Na literatura, assim como nos mistérios da vida, é meramente imponderável a ideia de se entender as engrenagens que fazem de um texto de ficção algo que alcance um grau maior de excelência.  A narrativa de Sigrid Nunez é envolvente e faz o leitor pensar (e olhar) por diversos ângulos. Não é um enredo que fica parado em apenas um ponto. Esse é um dos trunfos que faz de O amigo o excelente trabalho de ficção que é, e não por acaso foi premiado com o National Book Award em 2018.

Conhecemos o escritor morto, por exemplo, na intimidade, de forma indireta, pelo o olhar que a outra tem dele. O livro passeia por situações íntimas vivenciadas pelos dois. É um livro repleto de pensamentos e confissões, entre a eterna saudade de uma amizade que valeu cada minuto e a tentativa de manter a memória viva.

Mas O amigo não se centra apenas no luto e nas situações que ocorreram entre os dois. Mostra também a experiência dela ministrando oficinas literárias e as lembranças sobre os diversos livros que leu. Ela chega a propor alguns exercícios de ficção durante a obra.

“Escreva sobre um objeto. Escreva sobre algo que é ou foi importante para você. O objeto pode ser qualquer coisa. Descreva o objeto e, em seguida, explique porque ele é importante para você”, é apenas um deles.

E casos hilários envolvendo a oficina literária: “O aluno A está frustrado porque o curso exige muita leitura: Não quero ler o que outras pessoas escrevem, quero que as pessoas leiam o que escrevo. O aluno B está preocupado com o fato de grande parte da bibliografia obrigatória incluir livros que não foram sucesso de vendas ou que estão esgotados. Não deveríamos estudar escritores bem-sucedidos?”. E não deixa de fazer críticas ácidas com escritores célebres. “O que você está esperando? Você também pode escrever um best-seller. James Patterson. Sempre aparecendo, insistindo, persuadindo, prometendo o mundo. Como o diabo”.  

Além disso, claro, acompanhamos o relato da rotina diária com Apolo, que ocupa boa parte dos capítulos. Mesmo relutando no início, inclusive com risco de ser expulsa do prédio onde mora, por ser proibido criar cachorros, ela, inevitavelmente, acaba criando afeto pelo cão. Começa a nutrir por ele um genuíno carinho. Chega a ser engraçada as peripécias em manter um animal gigante dentro de um espaço minúsculo. Sem contar a dificuldade que as pessoas têm de aceitar cachorros em locais públicos, entre outros acontecimentos que envolvem uma mulher solteira, já na meia idade, na companhia de um dog. “O que somos, Apolo e eu, senão duas solidões que se protegem, se complementam, se limitam e se inclinam uma para a outra”.
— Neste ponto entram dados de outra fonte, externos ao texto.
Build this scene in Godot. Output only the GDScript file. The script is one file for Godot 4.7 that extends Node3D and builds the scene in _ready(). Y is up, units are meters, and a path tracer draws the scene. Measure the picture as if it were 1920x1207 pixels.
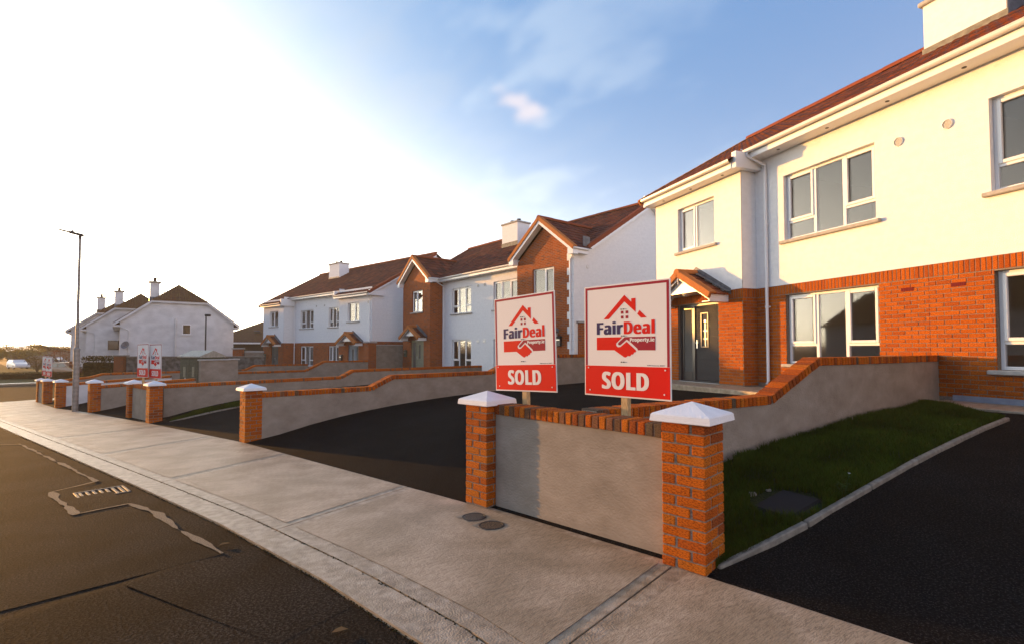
extends Node3D

const SUN_AZ := 53.5
const SUN_EL := 3.0
var rng := RandomNumberGenerator.new()
var M := {}
var brick_mats: Array = []
var dark_brick_mats: Array = []
var font_bold: Font
var names := {}
var everywhere := func(_p: Vector3) -> bool: return true
var shared := {}

func _ready() -> void:
	rng.seed = 7
	camera_and_sky()
	make_materials()
	setting()
	house_near()
	house_middle()
	house_far()
	front_walls()
	boards()
	street_furniture()
	distance_things()
	small_things()


func camera_and_sky() -> void:
	var cam := Camera3D.new()
	cam.name = "camera"
	add_child(cam)
	var near := 0.05
	cam.set_frustum(2.0 * near * 603.5 / 963.0, Vector2(0.0, near * 17.87 / 963.0), near, 4000.0)
	cam.position = Vector3(0, 1.585, 0)
	cam.rotation_degrees = Vector3(2.0, 0, 0)
	cam.current = true
	var we := WorldEnvironment.new()
	we.name = "environment"
	var env := Environment.new()
	env.background_mode = Environment.BG_SKY
	env.tonemap_mode = Environment.TONE_MAPPER_LINEAR
	env.tonemap_exposure = 2.9
	env.sdfgi_enabled = true
	env.ssao_enabled = true
	env.ssil_enabled = true
	var sky := Sky.new()
	var pm := PanoramaSkyMaterial.new()
	pm.panorama = ImageTexture.create_from_image(sky_image(1024, 512))
	env.fog_enabled = true
	env.fog_density = 0.0011
	env.fog_light_color = Color(1.0, 0.93, 0.80)
	sky.sky_material = pm
	env.sky = sky
	we.environment = env
	add_child(we)
	var sun := DirectionalLight3D.new()
	sun.name = "sun"
	sun.light_energy = 1.0
	sun.light_color = Color(1.0, 0.71, 0.34)
	sun.light_angular_distance = 0.5
	sun.shadow_enabled = true
	add_child(sun)
	sun.look_at_from_position(Vector3.ZERO, -sun_dir(), Vector3.UP)


func sun_dir() -> Vector3:
	var a := deg_to_rad(SUN_AZ)
	var e := deg_to_rad(SUN_EL)
	return Vector3(-sin(a) * cos(e), sin(e), -cos(a) * cos(e))


func sky_image(w: int, h: int) -> Image:
	var im := Image.create(w, h, false, Image.FORMAT_RGBF)
	var n1 := FastNoiseLite.new()
	n1.seed = 3
	n1.frequency = 1.0
	n1.fractal_octaves = 5
	var n2 := FastNoiseLite.new()
	n2.seed = 11
	n2.frequency = 1.0
	n2.fractal_octaves = 4
	var s := sun_dir()
	for j in h:
		var el := PI * 0.5 - PI * (j + 0.5) / h
		for i in w:
			var az := TAU * (i + 0.5) / w
			var d := Vector3(sin(az) * cos(el), sin(el), -cos(az) * cos(el))
			var e := maxf(el, 0.0)
			var g := rad_to_deg(acos(clampf(d.dot(s), -1, 1)))
			var hz := exp(-e * 5.6)
			var c := Vector3(0.018, 0.072, 0.185).lerp(Vector3(0.34, 0.37, 0.40), hz)
			c += Vector3(0.26, 0.33, 0.345) * exp(-g / 38.0)
			var da := absf(wrapf(rad_to_deg(az) + SUN_AZ, -180, 180))
			# high thin cloud, drawn out in streaks that fan from the sun
			var pl := Vector2(d.x, d.z) / (maxf(d.y, 0.0) + 0.22)
			var q := Vector2(pl.x * 0.77 + pl.y * 0.63, -pl.x * 0.63 + pl.y * 0.77)
			var f1 := n1.get_noise_2d(q.x * 1.1 + 3.0, q.y * 2.3)
			var f2 := n2.get_noise_2d(q.x * 3.1 + 9.0, q.y * 5.2 + 4.0)
			var veil := smoothstep(67.0, 22.0, g + f1 * 12.0 + f2 * 9.0 + rad_to_deg(e) * 0.16)
			var wisps := clampf(smoothstep(0.02, 0.55, f1 * 0.8 + f2 * 0.5), 0, 1) * 0.42 * smoothstep(92.0, 50.0, g)
			c = c.lerp(Vector3(0.32, 0.36, 0.39), wisps * (1.0 - veil) * 0.8)
			var ed := rad_to_deg(e)
			var streak := clampf(0.5 + f1 * 0.9 + f2 * 0.5, 0.0, 1.0)
			c = c.lerp(Vector3(0.30, 0.325, 0.345) * (0.86 + 0.30 * streak), pow(veil, 1.25) * (0.70 + 0.30 * streak))
			c += Vector3(1.25, 1.15, 1.0) * exp(-pow(da / 46.0, 2.0)) * exp(-pow(ed / 15.5, 2.0))
			c += Vector3(0.55, 0.52, 0.46) * exp(-pow(g / 21.0, 2.0))
			c += Vector3(2.9, 2.5, 1.8) * exp(-g / 9.0)
			c += Vector3(1.0, 0.80, 0.42) * 3.6 * exp(-rad_to_deg(e) / 6.0) * exp(-pow(da / 34.0, 2.0))
			# one small pinkish cloud above the middle house
			var k := Vector2((rad_to_deg(wrapf(az, -PI, PI)) - 0.8) / 3.6, (rad_to_deg(el) - 26.0) / 1.5)
			k.y += k.x * 0.45
			var puff := clampf(1.0 - k.length() + f2 * 0.9, 0, 1)
			c = c.lerp(Vector3(0.36, 0.325, 0.335), smoothstep(0.0, 0.7, puff) * 0.75)
			# pink band opposite the low sun, brightened to lift the shaded side walls
			c += Vector3(0.95, 0.80, 0.72) * exp(-pow((180.0 - g) / 54.0, 2.0)) * exp(-rad_to_deg(e) / 34.0)
			if el < 0.0:
				c = Vector3(0.25, 0.24, 0.22)
			im.set_pixel(i, j, Color(c.x, c.y, c.z))
	return im


# ---------------------------------------------------------------- mesh helper
class MB:
	var v := PackedVector3Array()
	var n := PackedVector3Array()
	var t := PackedVector2Array()
	var c := PackedColorArray()
	var xf := Transform3D()
	var tint := Color(1, 1, 1)
	var colored := false
	var us := Vector2.ZERO

	func put(p: Vector3, m: Vector3, w: Vector2) -> void:
		v.append(xf * p)
		n.append((xf.basis * m).normalized())
		t.append(w)
		if colored:
			c.append(tint)

	func uvof(p: Vector3, m: Vector3) -> Vector2:
		var a := m.abs()
		if a.z >= a.x and a.z >= a.y:
			return Vector2(p.x, -p.y) + us
		if a.x >= a.y:
			return Vector2(p.z, -p.y) + us
		return Vector2(p.x, p.z) + us

	func tri(a: Vector3, b: Vector3, d: Vector3, out: Vector3) -> void:
		var m := (a - d).cross(a - b)
		if m.length_squared() < 1e-16:
			return
		if m.dot(out) < 0:
			var s := b
			b = d
			d = s
			m = -m
		m = m.normalized()
		put(a, m, uvof(a, m))
		put(b, m, uvof(b, m))
		put(d, m, uvof(d, m))

	func quad(a: Vector3, b: Vector3, d: Vector3, e: Vector3, out: Vector3) -> void:
		tri(a, b, d, out)
		tri(a, d, e, out)

	func smooth(a: Vector3, b: Vector3, d: Vector3, na: Vector3, nb: Vector3, nd: Vector3) -> void:
		if (a - d).cross(a - b).dot(na + nb + nd) < 0:
			var s := b
			b = d
			d = s
			s = nb
			nb = nd
			nd = s
		put(a, na, uvof(a, na))
		put(b, nb, uvof(b, na))
		put(d, nd, uvof(d, na))

	func box(a: Vector3, b: Vector3) -> void:
		var p := a.min(b)
		var q := a.max(b)
		for k in 3:
			for s in 2:
				var o := Vector3.ZERO
				o[k] = 1.0 if s else -1.0
				var i := (k + 1) % 3
				var j := (k + 2) % 3
				var w: Array = []
				for f in [[0, 0], [1, 0], [1, 1], [0, 1]]:
					var r := Vector3.ZERO
					r[k] = q[k] if s else p[k]
					r[i] = q[i] if f[0] else p[i]
					r[j] = q[j] if f[1] else p[j]
					w.append(r)
				quad(w[0], w[1], w[2], w[3], o)

	# a box with chamfered edges; jit moves its corners a little
	func bbox(a: Vector3, b: Vector3, e: float, r: RandomNumberGenerator = null, jit := 0.0) -> void:
		var p := a.min(b)
		var q := a.max(b)
		var mid := (p + q) * 0.5
		var P := {}
		for x in 2:
			for y in 2:
				for z in 2:
					var cor := Vector3(q.x if x else p.x, q.y if y else p.y, q.z if z else p.z)
					if r:
						cor += Vector3(r.randf_range(-jit, jit), r.randf_range(-jit, jit), r.randf_range(-jit, jit))
					var sg := Vector3(1 if x else -1, 1 if y else -1, 1 if z else -1)
					for k in 3:
						var w := cor - sg * e
						w[k] = cor[k]
						P[[x, y, z, k]] = w
		for k in 3:
			var i := (k + 1) % 3
			var j := (k + 2) % 3
			for s in 2:
				var w: Array = []
				for f in [[0, 0], [1, 0], [1, 1], [0, 1]]:
					var id := [0, 0, 0]
					id[k] = s
					id[i] = f[0]
					id[j] = f[1]
					w.append(P[[id[0], id[1], id[2], k]])
				var o := Vector3.ZERO
				o[k] = 1.0 if s else -1.0
				quad(w[0], w[1], w[2], w[3], o)
			for s1 in 2:
				for s2 in 2:
					var id0 := [0, 0, 0]
					id0[i] = s1
					id0[j] = s2
					var id1 := id0.duplicate()
					id1[k] = 1
					var o2 := Vector3.ZERO
					o2[i] = 1.0 if s1 else -1.0
					o2[j] = 1.0 if s2 else -1.0
					quad(P[[id0[0], id0[1], id0[2], i]], P[[id1[0], id1[1], id1[2], i]], P[[id1[0], id1[1], id1[2], j]], P[[id0[0], id0[1], id0[2], j]], o2)
		for x in 2:
			for y in 2:
				for z in 2:
					tri(P[[x, y, z, 0]], P[[x, y, z, 1]], P[[x, y, z, 2]], P[[x, y, z, 0]] - mid)

	# polygon in x,y pushed from z0 to z1
	func prism(pts: Array, z0: float, z1: float) -> void:
		var poly := PackedVector2Array(pts)
		var idx := Geometry2D.triangulate_polygon(poly)
		for k in range(0, idx.size(), 3):
			for z in [z0, z1]:
				var o := Vector3(0, 0, 1 if z == maxf(z0, z1) else -1)
				tri(V(poly[idx[k]], z), V(poly[idx[k + 1]], z), V(poly[idx[k + 2]], z), o)
		var cw := Geometry2D.is_polygon_clockwise(poly)
		for k in poly.size():
			var a := poly[k]
			var b := poly[(k + 1) % poly.size()]
			var e := b - a
			var o3 := Vector3(e.y, -e.x, 0) * (-1.0 if cw else 1.0)
			quad(V(a, z0), V(b, z0), V(b, z1), V(a, z1), o3)

	func V(p: Vector2, z: float) -> Vector3:
		return Vector3(p.x, p.y, z)

	func tube(pts: Array, r: float, seg := 8, r2 := -1.0, cap := true) -> void:
		if r2 < 0:
			r2 = r
		var rings: Array = []
		var up := Vector3.UP
		for k in pts.size():
			var dirv: Vector3
			if k == 0:
				dirv = pts[1] - pts[0]
			elif k == pts.size() - 1:
				dirv = pts[k] - pts[k - 1]
			else:
				dirv = (pts[k] - pts[k - 1]).normalized() + (pts[k + 1] - pts[k]).normalized()
			dirv = dirv.normalized()
			var x := dirv.cross(up if absf(dirv.y) < 0.9 else Vector3.RIGHT).normalized()
			var y := dirv.cross(x).normalized()
			var rr := lerpf(r, r2, float(k) / (pts.size() - 1))
			var ring: Array = []
			for s in seg:
				var a := TAU * s / seg
				var o := x * cos(a) + y * sin(a)
				ring.append([pts[k] + o * rr, o])
			rings.append(ring)
		for k in rings.size() - 1:
			for s in seg:
				var a: Array = rings[k][s]
				var b: Array = rings[k][(s + 1) % seg]
				var d: Array = rings[k + 1][(s + 1) % seg]
				var e: Array = rings[k + 1][s]
				smooth(a[0], b[0], d[0], a[1], b[1], d[1])
				smooth(a[0], d[0], e[0], a[1], d[1], e[1])
		if cap:
			for k in [0, rings.size() - 1]:
				var o4: Vector3 = pts[k] - pts[1 if k == 0 else k - 1]
				for s in range(1, seg - 1):
					tri(rings[k][0][0], rings[k][s][0], rings[k][s + 1][0], o4)

	# profile of Vector2(radius, height) turned round the y axis
	func lathe(prof: Array, seg := 20) -> void:
		for k in prof.size() - 1:
			var a: Vector2 = prof[k]
			var b: Vector2 = prof[k + 1]
			var e := b - a
			var m := Vector2(e.y, -e.x).normalized()
			for s in seg:
				var p := TAU * s / seg
				var q := TAU * (s + 1) / seg
				var cp := Vector3(cos(p), 0, sin(p))
				var cq := Vector3(cos(q), 0, sin(q))
				var np := cp * m.x + Vector3.UP * m.y
				var nq := cq * m.x + Vector3.UP * m.y
				var A := cp * a.x + Vector3.UP * a.y
				var B := cq * a.x + Vector3.UP * a.y
				var C := cq * b.x + Vector3.UP * b.y
				var D := cp * b.x + Vector3.UP * b.y
				if a.x > 1e-5:
					smooth(A, B, C, np, nq, nq)
				if b.x > 1e-5:
					smooth(A, C, D, np, nq, np)

	func done() -> ArrayMesh:
		var m := ArrayMesh.new()
		var arr := []
		arr.resize(Mesh.ARRAY_MAX)
		arr[Mesh.ARRAY_VERTEX] = v
		arr[Mesh.ARRAY_NORMAL] = n
		arr[Mesh.ARRAY_TEX_UV] = t
		if colored:
			arr[Mesh.ARRAY_COLOR] = c
		if v.size():
			m.add_surface_from_arrays(Mesh.PRIMITIVE_TRIANGLES, arr)
		return m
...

O amigo, portanto, não deixa de ser um grande exercício literário para a escritora-narradora. Ao mesmo tempo que ela tenta compreender a vida, exercita a ficção.  

“É curioso como o ato de escrever nos induz à confissão. Não que ele também não nos induza a mentir sem parar”.

A aproximação da narradora com o amigo morto, e até consigo mesma, se dá justamente através das palavras escritas. A morte, claro, faz parte de todo o enredo. Mas de uma maneira simples. Natural como tem de ser. É um livro sobre a vida. “Quando algo ruim acontece com um escritor, não importa o quão terrível, há sempre o lado positivo”, diz.

O amigo é um livro belo, tocante, que nos mostra a beleza da relação de amizade. Embora o título e a capa tentem reforçar (de forma errada) a ligação entre um ser humano e um cão, o texto da autora é uma reflexão sobre a amizade com alguém que já partiu e deixou uma profunda marca. A autora se utiliza de uma carga dramática que eleva o sentimento de quem está lendo. Mas não de uma forma complacente.  É um livro para ser lido, sentido e nunca mais esquecido.

“Claro que eu tinha a preocupação de que escrever sobre isso pudesse ser um erro. Você escreve uma coisa porque está esperando resolvê-la. Você escreve sobre experiência em parte para entender o que elas significam, em parte para não perdê-las no tempo. Perdê-las no esquecimento. Mas há sempre o perigo de o oposto acontecer. Perder a memória da própria experiência para a memória do ato de escrever sobre ela. Portanto, isto pode acontecer: ao escrever sobre alguém que você perdeu – ou, então, ao falar muito dele –, você pode estar enterrando-o para sempre”.